At the end I come to the point I only mentioned earlier. This commitment, and all of them, are hard, maybe impossible to do. There’s no easy solution to this. I have refrained throughout this series from calling these commitments “ideals,” because that might imply that they are only goals to be aimed at, and I think that we are capable, short of mental or physical impairment, actually to attempt these things, but we must admit that these commitments may and will, many times, prove beyond us. We need at this point to remember that it was God who began the series of ten by saying, “I am the LORD your God who has brought you up out of the land of Egypt, out of the house of bondage.” God it is who is liberating us still, and will bring us through in the end.
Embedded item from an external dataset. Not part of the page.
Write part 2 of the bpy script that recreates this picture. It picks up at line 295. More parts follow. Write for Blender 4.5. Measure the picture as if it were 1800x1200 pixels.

The words of Habakkuk, when faced with the realization that not only he but his whole people had failed God and one another, and that a human and political disaster was coming, nonetheless prayed these lines, in the conviction that God is both in charge and just. The right and the good will prevail in the end, and so it is still worth pursuing:
17 Though the fig tree does not blossom,
and no fruit is on the vines;
though the produce of the olive fails,
and the fields yield no food;
though the flock is cut off from the fold,
and there is no herd in the stalls,
18 yet I will rejoice in the LORD;
I will exult in the God of my salvation.
19 GOD, the Lord, is my strength;
God makes my feet like the feet of a deer,
and makes me tread upon the heights.
So may it be for us.
In the name of God: Creator, Redeemer, Sustainer. AMEN.